* begin Data records *

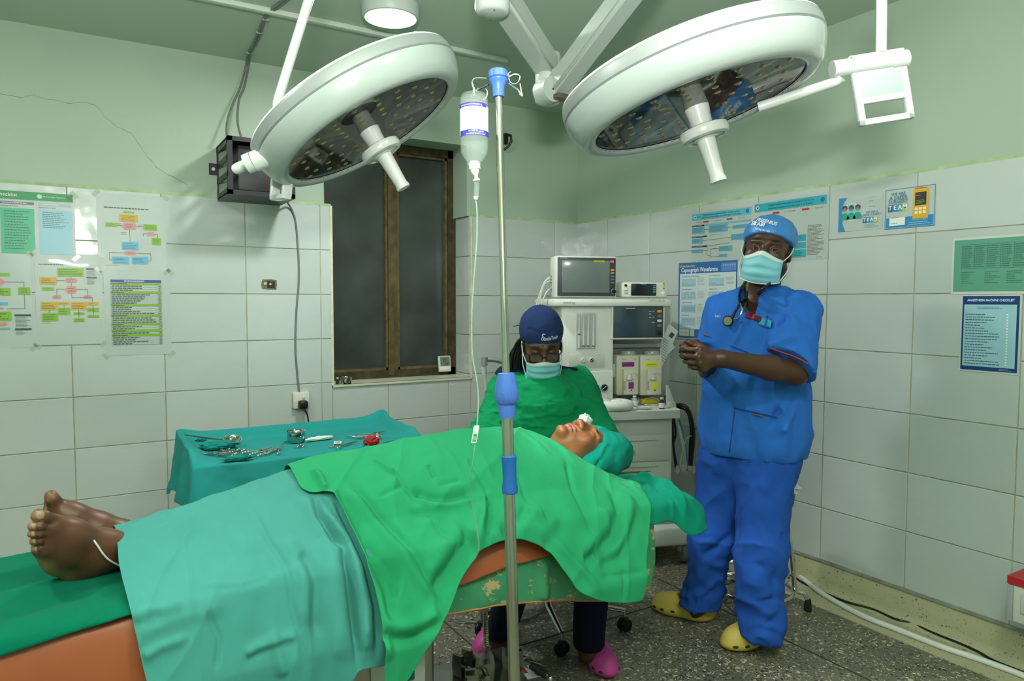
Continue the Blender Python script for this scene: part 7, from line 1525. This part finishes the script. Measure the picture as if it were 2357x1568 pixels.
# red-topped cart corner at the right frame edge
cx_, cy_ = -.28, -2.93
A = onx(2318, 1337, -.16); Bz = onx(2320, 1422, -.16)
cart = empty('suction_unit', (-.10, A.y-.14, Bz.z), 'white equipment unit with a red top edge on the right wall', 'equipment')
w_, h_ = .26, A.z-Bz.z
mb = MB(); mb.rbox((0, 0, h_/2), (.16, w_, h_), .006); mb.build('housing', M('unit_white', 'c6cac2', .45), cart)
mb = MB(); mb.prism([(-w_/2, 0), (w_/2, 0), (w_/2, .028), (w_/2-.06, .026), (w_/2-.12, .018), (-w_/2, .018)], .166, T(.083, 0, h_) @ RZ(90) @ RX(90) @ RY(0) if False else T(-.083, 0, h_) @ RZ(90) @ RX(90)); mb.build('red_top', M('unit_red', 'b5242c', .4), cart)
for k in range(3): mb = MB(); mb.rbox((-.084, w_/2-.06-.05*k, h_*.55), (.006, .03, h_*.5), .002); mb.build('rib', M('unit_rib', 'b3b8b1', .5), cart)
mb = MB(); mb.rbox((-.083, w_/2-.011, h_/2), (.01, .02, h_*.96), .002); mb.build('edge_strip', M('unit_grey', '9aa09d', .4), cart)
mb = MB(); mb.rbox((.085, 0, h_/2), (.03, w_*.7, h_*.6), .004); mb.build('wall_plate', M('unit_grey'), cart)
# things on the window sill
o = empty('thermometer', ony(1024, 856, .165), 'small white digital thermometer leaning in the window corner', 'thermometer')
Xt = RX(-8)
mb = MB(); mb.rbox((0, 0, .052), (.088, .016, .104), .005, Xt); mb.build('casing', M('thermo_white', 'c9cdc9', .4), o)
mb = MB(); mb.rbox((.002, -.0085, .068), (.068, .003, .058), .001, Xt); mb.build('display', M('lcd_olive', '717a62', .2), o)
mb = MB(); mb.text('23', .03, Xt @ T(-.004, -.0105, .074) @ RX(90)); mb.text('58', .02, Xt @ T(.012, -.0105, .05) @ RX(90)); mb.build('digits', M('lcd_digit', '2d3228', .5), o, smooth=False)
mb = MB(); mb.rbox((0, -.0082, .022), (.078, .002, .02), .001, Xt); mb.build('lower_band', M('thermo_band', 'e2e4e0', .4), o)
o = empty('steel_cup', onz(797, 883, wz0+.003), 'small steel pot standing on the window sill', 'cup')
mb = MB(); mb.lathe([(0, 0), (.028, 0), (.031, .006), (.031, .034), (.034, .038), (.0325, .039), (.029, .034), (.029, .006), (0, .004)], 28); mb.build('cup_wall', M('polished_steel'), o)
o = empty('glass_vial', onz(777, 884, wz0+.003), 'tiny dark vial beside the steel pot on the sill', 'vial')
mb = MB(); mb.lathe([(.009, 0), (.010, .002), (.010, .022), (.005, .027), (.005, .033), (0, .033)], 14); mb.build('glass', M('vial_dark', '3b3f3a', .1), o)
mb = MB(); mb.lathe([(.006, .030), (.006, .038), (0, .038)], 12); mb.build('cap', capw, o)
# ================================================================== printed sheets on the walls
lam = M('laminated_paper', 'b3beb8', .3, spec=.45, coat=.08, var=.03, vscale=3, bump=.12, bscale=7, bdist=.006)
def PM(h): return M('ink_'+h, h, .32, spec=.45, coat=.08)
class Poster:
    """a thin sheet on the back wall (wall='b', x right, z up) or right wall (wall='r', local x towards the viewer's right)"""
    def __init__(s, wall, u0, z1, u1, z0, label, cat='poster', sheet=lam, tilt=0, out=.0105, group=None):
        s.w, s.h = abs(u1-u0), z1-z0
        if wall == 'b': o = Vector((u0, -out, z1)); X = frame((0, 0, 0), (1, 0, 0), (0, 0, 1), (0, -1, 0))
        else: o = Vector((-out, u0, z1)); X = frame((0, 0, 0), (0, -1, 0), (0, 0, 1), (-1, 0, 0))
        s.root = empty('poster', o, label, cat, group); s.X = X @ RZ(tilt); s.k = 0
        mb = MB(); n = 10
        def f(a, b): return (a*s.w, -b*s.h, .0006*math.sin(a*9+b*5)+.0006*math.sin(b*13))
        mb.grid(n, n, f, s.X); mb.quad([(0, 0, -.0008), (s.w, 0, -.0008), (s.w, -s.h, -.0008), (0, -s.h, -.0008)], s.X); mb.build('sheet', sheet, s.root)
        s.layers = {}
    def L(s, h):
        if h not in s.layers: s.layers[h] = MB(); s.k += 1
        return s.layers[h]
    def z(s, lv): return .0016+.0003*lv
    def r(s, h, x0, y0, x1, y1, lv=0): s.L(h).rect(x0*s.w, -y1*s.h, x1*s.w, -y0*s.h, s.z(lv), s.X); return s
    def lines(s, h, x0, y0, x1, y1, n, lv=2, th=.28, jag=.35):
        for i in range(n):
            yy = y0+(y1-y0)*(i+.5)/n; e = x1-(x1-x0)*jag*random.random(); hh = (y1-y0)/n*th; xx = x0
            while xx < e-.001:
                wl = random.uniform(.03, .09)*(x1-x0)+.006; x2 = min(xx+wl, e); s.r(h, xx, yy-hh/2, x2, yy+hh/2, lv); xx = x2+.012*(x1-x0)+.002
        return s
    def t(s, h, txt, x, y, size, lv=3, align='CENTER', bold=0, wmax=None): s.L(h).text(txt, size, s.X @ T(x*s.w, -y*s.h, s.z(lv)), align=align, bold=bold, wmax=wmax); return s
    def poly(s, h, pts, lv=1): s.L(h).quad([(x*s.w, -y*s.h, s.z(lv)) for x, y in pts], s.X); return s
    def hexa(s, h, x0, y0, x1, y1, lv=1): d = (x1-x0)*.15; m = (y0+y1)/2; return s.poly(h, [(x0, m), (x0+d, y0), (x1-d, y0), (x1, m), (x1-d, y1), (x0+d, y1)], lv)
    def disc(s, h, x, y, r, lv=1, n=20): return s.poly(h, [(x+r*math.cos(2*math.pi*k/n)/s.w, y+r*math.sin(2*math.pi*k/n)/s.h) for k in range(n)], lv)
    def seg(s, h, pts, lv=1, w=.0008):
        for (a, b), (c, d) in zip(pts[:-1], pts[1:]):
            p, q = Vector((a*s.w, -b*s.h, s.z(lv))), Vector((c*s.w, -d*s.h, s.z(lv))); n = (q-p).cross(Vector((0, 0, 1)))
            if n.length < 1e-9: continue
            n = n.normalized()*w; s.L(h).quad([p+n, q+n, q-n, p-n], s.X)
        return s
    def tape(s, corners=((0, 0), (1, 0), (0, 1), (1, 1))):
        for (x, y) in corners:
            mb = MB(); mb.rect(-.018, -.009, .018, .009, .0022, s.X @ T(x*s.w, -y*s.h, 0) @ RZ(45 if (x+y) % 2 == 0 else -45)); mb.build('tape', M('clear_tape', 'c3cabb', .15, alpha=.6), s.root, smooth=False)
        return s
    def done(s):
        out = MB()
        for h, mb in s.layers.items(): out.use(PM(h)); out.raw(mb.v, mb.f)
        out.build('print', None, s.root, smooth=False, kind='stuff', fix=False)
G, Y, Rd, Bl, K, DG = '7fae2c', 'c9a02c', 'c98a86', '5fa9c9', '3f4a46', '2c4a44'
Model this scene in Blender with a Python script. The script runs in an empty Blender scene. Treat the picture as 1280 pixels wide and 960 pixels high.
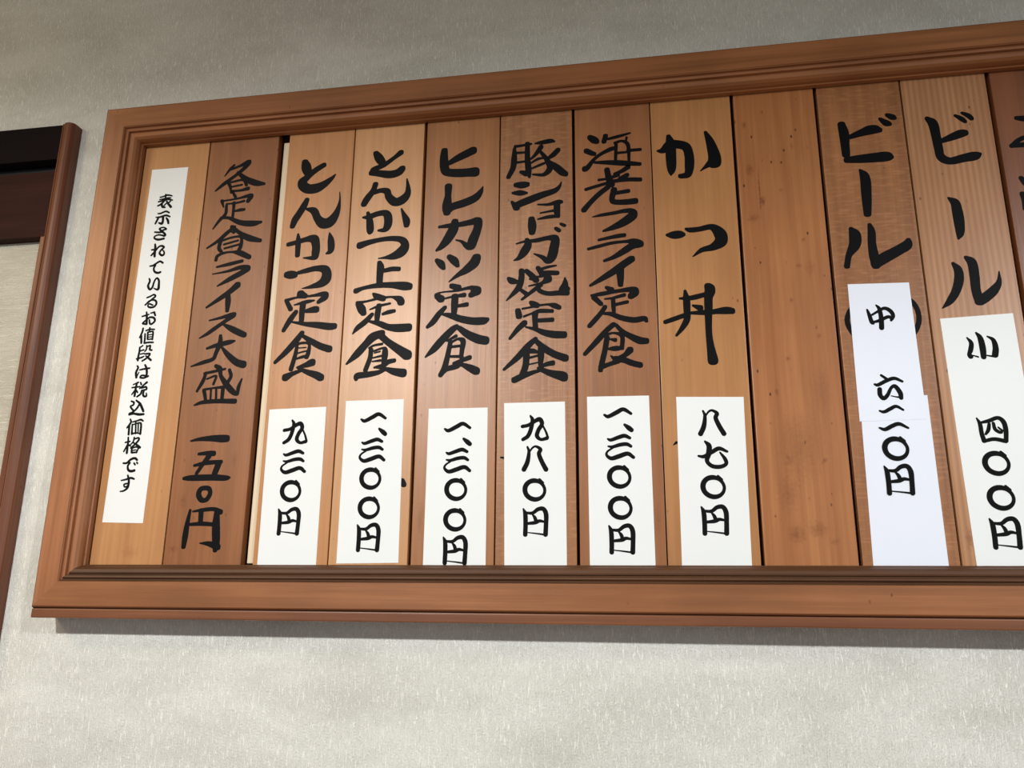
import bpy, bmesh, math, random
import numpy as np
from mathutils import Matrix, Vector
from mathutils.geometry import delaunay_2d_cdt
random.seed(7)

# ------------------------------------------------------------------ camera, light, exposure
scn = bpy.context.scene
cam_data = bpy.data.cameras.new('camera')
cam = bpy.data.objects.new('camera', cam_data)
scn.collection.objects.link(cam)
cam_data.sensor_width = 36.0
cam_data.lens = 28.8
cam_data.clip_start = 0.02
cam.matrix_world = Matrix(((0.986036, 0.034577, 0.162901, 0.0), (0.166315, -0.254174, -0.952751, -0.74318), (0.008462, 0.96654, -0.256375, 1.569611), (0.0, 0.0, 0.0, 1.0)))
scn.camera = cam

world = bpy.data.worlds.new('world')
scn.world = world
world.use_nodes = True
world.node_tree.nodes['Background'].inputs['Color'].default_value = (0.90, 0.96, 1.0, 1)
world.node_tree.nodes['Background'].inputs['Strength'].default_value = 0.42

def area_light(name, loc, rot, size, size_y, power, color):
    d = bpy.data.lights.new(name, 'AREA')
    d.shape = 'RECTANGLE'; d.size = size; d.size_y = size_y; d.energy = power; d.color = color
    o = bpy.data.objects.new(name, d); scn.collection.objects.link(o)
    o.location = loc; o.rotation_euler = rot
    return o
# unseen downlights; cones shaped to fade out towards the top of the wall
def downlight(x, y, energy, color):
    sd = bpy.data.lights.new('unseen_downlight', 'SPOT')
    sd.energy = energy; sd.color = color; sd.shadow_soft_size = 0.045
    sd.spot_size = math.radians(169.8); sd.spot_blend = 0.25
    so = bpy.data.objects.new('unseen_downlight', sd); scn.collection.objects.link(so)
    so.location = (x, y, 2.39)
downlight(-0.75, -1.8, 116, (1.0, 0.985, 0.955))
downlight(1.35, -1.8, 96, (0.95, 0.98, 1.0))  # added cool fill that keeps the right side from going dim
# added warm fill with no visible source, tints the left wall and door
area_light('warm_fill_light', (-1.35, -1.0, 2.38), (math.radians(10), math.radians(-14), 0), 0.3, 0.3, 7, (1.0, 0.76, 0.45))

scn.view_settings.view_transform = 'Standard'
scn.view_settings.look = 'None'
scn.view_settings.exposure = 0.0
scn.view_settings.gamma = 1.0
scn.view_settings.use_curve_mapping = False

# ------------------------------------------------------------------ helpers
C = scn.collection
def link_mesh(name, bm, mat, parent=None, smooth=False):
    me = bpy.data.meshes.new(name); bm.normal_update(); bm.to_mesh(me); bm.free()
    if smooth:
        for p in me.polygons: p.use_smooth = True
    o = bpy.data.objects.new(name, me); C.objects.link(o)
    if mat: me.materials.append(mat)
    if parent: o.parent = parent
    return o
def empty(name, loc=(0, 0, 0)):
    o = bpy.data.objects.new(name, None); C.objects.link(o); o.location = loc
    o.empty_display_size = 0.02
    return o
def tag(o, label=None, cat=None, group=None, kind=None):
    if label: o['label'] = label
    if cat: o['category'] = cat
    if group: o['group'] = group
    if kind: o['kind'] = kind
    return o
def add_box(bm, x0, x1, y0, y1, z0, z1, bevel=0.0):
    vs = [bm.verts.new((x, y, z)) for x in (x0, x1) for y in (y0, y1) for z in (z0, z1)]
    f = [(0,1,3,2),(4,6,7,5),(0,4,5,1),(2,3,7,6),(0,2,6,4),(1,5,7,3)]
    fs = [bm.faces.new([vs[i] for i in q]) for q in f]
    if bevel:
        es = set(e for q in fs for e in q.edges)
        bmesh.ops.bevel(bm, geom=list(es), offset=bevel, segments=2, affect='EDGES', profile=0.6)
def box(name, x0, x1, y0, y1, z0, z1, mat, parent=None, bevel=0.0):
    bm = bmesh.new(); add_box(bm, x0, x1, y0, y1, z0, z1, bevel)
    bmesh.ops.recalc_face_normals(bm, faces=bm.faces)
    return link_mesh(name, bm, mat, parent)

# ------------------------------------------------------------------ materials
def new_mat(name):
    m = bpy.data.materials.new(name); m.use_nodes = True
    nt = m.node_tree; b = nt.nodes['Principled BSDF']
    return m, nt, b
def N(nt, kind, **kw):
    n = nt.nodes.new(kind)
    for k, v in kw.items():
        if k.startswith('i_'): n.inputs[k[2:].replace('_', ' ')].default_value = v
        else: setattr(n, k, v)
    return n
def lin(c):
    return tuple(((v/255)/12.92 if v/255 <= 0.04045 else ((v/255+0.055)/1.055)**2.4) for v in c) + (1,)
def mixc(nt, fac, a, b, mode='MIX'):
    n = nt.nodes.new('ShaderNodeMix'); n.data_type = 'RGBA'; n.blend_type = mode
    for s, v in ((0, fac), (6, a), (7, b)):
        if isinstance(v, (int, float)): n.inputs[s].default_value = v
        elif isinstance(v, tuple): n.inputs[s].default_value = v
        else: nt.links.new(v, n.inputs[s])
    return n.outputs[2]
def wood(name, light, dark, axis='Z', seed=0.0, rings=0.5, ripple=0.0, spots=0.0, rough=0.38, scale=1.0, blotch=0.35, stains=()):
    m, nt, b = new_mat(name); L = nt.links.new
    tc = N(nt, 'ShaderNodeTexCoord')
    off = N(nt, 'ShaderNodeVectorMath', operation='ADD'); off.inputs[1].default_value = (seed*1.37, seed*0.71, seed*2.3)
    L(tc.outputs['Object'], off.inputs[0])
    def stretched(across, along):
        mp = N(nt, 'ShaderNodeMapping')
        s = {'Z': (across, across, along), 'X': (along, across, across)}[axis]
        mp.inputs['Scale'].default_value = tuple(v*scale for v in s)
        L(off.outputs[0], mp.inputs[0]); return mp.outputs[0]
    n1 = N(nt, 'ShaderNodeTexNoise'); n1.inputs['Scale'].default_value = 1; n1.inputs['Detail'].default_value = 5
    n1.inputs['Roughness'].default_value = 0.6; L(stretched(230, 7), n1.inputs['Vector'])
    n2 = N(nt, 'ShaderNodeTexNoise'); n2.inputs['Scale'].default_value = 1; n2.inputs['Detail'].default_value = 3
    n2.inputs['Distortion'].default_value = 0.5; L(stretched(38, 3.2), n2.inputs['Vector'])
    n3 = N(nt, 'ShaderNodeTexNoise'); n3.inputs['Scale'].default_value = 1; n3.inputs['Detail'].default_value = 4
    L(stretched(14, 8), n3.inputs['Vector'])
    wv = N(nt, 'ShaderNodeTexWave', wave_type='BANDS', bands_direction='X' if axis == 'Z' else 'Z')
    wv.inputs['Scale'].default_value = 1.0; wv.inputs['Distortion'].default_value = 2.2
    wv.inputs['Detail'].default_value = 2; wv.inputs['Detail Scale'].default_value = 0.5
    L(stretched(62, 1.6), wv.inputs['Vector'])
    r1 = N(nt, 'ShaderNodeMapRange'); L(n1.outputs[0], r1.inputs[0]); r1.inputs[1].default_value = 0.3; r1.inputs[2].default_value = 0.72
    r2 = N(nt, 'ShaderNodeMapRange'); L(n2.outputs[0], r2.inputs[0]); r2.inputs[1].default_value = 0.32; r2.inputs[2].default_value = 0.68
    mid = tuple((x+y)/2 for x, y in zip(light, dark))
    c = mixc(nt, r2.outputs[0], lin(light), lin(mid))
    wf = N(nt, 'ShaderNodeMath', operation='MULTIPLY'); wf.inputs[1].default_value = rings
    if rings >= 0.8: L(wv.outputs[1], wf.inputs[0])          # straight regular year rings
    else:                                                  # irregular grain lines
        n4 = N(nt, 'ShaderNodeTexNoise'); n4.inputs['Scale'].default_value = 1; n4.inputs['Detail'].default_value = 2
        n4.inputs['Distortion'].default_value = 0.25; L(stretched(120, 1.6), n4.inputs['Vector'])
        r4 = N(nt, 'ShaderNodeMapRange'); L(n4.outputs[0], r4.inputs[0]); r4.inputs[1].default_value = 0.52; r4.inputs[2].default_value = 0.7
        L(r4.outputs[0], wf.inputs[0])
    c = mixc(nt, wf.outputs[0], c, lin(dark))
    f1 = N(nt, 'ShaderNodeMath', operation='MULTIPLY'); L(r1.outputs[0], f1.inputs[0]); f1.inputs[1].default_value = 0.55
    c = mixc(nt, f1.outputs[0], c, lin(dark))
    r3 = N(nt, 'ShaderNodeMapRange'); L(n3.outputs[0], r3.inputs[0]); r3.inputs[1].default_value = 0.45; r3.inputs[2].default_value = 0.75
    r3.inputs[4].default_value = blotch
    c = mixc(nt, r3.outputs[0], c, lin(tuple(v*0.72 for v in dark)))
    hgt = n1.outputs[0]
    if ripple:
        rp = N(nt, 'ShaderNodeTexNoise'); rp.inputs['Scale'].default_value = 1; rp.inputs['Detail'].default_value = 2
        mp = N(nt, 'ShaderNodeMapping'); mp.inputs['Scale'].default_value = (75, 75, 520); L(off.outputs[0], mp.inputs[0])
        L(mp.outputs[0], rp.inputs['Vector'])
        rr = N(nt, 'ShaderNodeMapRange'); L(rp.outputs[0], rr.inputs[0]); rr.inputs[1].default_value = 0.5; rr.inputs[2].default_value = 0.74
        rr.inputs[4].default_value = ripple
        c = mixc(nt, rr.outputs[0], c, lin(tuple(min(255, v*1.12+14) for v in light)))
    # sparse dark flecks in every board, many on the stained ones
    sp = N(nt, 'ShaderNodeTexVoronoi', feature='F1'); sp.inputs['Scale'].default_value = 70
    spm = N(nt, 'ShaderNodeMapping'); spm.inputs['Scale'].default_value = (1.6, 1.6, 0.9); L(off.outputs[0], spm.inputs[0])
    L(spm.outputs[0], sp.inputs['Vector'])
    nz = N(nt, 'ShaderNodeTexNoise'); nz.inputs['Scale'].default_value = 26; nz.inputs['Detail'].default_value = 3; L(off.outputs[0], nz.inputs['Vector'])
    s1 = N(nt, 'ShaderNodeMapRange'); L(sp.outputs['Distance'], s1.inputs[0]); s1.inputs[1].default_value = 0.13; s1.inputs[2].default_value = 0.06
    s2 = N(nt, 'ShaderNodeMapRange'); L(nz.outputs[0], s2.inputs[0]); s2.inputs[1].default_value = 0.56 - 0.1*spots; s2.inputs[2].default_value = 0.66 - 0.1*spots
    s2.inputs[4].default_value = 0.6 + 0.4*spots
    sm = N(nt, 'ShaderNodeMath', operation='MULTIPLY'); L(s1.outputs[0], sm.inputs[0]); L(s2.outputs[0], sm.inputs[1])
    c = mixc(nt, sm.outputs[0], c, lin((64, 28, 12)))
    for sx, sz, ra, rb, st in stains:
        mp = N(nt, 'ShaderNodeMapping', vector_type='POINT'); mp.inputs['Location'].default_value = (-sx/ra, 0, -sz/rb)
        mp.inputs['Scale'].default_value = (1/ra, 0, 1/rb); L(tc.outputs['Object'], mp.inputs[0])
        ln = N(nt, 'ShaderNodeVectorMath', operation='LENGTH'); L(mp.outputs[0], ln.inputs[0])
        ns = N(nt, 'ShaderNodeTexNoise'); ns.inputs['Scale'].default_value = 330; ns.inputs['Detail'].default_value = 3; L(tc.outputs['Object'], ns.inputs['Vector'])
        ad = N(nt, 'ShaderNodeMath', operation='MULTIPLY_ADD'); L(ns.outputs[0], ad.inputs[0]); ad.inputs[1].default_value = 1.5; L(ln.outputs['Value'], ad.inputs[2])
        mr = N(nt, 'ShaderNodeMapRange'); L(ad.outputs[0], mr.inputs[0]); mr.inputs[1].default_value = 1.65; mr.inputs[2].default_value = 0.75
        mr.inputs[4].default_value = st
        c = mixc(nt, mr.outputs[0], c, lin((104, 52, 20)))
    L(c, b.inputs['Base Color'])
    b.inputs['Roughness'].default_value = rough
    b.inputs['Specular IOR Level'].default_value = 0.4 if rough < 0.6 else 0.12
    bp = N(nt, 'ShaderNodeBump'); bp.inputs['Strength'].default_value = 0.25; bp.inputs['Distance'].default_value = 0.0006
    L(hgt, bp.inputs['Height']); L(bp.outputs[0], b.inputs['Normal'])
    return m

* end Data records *

• _Stated goal_: Quote word for word only the lines above from the one containing "Model this scene" through the one containing "random.seed(7)". Pictures stay out of your copy.

• _Correct output_:
Model this scene in Blender with a Python script. The script runs in an empty Blender scene. Treat the picture as 1280 pixels wide and 960 pixels high.
import bpy, bmesh, math, random
import numpy as np
from mathutils import Matrix, Vector
from mathutils.geometry import delaunay_2d_cdt
random.seed(7)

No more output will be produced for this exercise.